Fuel and carbon signals provided limited direction. CEGH gas fell to €42.74/MWh, Greek gas to €41.51/MWh, and EUAs remained broadly flat at €79.78/t. Coal forwards showed only marginal strength. This confirms that the day’s pricing was not fuel-driven, but rather a function of system stress, residual load distribution and cross-border transmission value.
Forward curves reinforced the structural premium in Hungary. Week 26 traded at €129.50/MWh, Week 27 at €123.50/MWh, July 2026 at €119.50/MWh, and Cal-26 at €111.50/MWh. The persistent HU–DE spread reflects expectations of continued import dependency during tight hours and ongoing exposure to SEE flow volatility and interconnector constraints.
For industrial consumers, the implication is increasingly direct. Even in lower-priced southern markets, exposure is shifting from baseload cost to hourly volatility risk, particularly in evening peaks. Procurement strategies based solely on average prices are becoming less reliable, while shaped consumption, flexibility and storage integration are gaining importance across the region.

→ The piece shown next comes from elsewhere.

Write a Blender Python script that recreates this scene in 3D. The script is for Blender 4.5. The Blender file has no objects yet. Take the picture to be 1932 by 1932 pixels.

For renewable developers, the same structure defines revenue risk. Solar generation continues to compress midday prices, while wind provides more balanced exposure across higher-value hours. However, rising cannibalisation effects in solar-heavy periods highlight the importance of storage pairing, PPAs, and export accessibility for bankability in SEE markets.
The broader investment backdrop supports this direction. Europe is expected to add around 151 GW of wind capacity between 2026 and 2030, including 117 GW onshore and 34 GW offshore, pushing total capacity toward 439 GW. For South-east Europe, this does not only increase renewable supply—it increases hourly volatility, congestion pressure and balancing-market importance.
Regional developments already reflect this shift. Montenegro’s Kapino Polje B1 solar expansion adds 11.43 MW of new capacity, while Romania’s hybrid PPA structures—combining wind, solar and battery storage—signal a move toward dispatch-aware renewable financing models. These structures increasingly define bankable projects, where value depends not only on production, but on timing, flexibility and contractual shaping.
Thermal and gas fundamentals remain central to system security. Bulgaria’s proposed gas price increase, Croatia’s extended offshore production rights, and Serbia’s evolving ownership and licensing structure all feed into fuel-security assumptions and generation reliability expectations across SEE markets.
Nuclear continues to provide stability in an otherwise volatile system. Slovenia’s Krško plant remains a key anchor for regional baseload supply, with high availability and planned output increases into 2026 reinforcing its role as a low-carbon stability asset for Slovenia and Croatia.
Turkey’s growing renewable and storage financing pipeline further adds a regional reference point for scale, equipment supply chains and investment expectations, even if it sits outside the direct SEE price coupling zone.
The overall trading conclusion from 18 June is clear: South-east Europe is becoming simultaneously more interconnected and more fragmented. Prices are increasingly shaped by hourly scarcity, cross-border constraints and flexibility availability, rather than fuel alone. The key source of value is no longer just generation, but the ability to deliver power to the right market, at the right time, through a grid that is increasingly the binding constraint of the entire system.